Like many portrait artists, Morvant finds herself painting both ends of the age spectrum, but has a fondness for children. “They’re honest and unpretentious,” she notes. “I love catching an expression when they’re not paying attention. It often takes two days to photograph young children before they settle down and relax around me.” 

In that off-guard moment of any session, Morvant searches for an authentic expression. “I love every kind of expression, because they are expressions of the soul,” she says.  I’ll see what I’m looking for when I get home and examine the photos. I choose a photo that represents what I think is the essence of a personality.”  Her keen eye in picking up on the most unique aspect of a personality results in a painting that makes the viewer wonder what the subject is thinking. 
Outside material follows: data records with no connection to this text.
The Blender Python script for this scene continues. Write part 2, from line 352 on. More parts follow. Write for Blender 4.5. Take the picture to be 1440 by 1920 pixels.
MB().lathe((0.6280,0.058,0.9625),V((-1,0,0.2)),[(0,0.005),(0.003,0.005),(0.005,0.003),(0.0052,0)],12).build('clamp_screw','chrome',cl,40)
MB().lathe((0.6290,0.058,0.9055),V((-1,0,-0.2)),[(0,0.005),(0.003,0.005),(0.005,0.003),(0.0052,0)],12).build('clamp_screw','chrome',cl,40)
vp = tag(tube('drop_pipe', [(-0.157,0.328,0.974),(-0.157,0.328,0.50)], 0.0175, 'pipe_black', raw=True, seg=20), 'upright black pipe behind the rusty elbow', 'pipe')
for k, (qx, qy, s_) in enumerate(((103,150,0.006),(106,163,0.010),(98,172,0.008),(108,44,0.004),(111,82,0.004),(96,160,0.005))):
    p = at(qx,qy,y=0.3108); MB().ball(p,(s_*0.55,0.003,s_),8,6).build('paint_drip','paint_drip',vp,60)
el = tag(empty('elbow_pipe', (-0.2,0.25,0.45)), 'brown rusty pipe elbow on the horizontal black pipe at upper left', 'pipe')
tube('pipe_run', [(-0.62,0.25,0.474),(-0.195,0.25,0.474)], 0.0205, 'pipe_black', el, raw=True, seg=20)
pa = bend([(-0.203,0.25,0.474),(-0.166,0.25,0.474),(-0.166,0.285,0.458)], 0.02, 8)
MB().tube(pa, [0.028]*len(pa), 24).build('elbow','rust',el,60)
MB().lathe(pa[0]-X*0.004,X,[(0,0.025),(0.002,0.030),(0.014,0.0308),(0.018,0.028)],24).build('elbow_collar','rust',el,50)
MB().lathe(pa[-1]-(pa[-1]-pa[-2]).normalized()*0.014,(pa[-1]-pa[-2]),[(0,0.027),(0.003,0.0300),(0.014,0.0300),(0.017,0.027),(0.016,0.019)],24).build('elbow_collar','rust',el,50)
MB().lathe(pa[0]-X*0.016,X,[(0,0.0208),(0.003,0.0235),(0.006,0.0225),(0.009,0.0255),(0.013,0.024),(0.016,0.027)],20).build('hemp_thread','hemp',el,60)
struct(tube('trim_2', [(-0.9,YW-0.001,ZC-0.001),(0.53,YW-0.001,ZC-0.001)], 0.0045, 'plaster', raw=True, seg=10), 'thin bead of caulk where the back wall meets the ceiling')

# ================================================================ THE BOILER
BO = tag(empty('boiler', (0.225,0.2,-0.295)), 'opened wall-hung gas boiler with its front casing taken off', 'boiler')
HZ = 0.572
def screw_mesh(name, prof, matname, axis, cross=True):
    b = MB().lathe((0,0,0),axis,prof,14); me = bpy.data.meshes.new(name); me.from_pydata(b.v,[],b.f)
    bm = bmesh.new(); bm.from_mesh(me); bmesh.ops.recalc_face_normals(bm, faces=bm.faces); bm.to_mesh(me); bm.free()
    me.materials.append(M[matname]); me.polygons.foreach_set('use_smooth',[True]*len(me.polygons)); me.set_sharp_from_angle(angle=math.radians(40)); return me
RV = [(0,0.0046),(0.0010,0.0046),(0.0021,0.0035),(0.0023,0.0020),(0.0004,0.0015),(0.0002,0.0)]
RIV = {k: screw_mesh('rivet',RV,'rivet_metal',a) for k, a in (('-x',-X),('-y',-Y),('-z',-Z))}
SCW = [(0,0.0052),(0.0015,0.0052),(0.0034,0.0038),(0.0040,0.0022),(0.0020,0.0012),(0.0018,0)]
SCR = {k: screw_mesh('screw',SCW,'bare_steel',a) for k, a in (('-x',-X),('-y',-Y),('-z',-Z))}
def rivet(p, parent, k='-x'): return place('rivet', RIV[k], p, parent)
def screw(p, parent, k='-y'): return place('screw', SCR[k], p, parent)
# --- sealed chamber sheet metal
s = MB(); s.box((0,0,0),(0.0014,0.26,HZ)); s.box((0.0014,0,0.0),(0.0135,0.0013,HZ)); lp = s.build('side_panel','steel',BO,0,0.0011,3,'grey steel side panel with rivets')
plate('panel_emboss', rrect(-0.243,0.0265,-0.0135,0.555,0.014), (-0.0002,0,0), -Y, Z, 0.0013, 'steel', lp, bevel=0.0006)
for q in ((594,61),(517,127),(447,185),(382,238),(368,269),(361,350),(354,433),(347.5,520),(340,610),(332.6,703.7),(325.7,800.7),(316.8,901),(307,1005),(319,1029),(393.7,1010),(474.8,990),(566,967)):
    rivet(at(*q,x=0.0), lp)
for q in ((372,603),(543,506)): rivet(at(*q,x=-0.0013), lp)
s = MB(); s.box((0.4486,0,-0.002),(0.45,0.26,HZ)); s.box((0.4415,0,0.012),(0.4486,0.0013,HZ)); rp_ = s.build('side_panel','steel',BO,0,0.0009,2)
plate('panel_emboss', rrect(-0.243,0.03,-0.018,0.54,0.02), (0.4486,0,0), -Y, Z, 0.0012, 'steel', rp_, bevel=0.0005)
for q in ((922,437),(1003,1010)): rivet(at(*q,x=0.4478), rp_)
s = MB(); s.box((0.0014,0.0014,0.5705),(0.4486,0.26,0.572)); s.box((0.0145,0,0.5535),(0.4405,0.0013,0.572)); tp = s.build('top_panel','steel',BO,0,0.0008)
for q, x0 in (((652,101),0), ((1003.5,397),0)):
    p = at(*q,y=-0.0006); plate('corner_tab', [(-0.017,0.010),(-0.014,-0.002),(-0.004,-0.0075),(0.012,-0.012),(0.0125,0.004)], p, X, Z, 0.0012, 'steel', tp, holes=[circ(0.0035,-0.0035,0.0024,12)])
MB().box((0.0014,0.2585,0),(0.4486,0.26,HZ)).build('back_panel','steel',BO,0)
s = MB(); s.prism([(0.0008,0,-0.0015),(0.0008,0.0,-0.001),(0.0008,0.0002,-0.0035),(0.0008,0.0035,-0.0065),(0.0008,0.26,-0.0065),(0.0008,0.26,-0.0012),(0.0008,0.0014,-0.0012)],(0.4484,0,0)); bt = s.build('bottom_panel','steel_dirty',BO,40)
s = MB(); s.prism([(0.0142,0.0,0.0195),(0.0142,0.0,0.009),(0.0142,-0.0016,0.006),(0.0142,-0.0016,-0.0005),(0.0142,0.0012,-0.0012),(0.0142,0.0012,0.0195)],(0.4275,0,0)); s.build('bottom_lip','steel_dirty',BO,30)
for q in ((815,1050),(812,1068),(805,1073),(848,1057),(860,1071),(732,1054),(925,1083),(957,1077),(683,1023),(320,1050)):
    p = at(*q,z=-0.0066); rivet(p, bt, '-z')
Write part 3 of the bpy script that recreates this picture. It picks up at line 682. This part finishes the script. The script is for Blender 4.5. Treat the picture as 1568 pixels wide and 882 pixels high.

From the start, her clients are made aware of her 12- to 18-month turnaround – sometimes longer depending on several variables. “My broker keeps me busy, sending me a number of contracts a year,” she says. Currently there are 20 portraits on her calendar, that she will work on at different stages, to complete by August 2024. “If you put your heart and soul into it, portraits are very time consuming – not like painting a landscape or a vase of flowers,” she explains. 

It says a lot for tradition that in this digital age, there is still a strong demand for painted portraits. Morvant notes that most of the clients who commission her are continuing a family tradition. She sees a prevalence of it more in the eastern part of the country, where she’s noticed history seems to be more celebrated. “I don’t have that kind of business on the west coast,” she remarks. As you would suspect, most of her clients are wealthy, but she says, “There are some families who will save up a long time to hire me for a head portrait that is very meaningful to them.” 

“There is such a joy in delivering the final photo of a portrait to a family that is already ‘over the moon’ with what they’ve seen along the way,” she shares. “Painting is where I feel most comfortable in a producwtive way. This is what I’m here for; this is what I was born for.”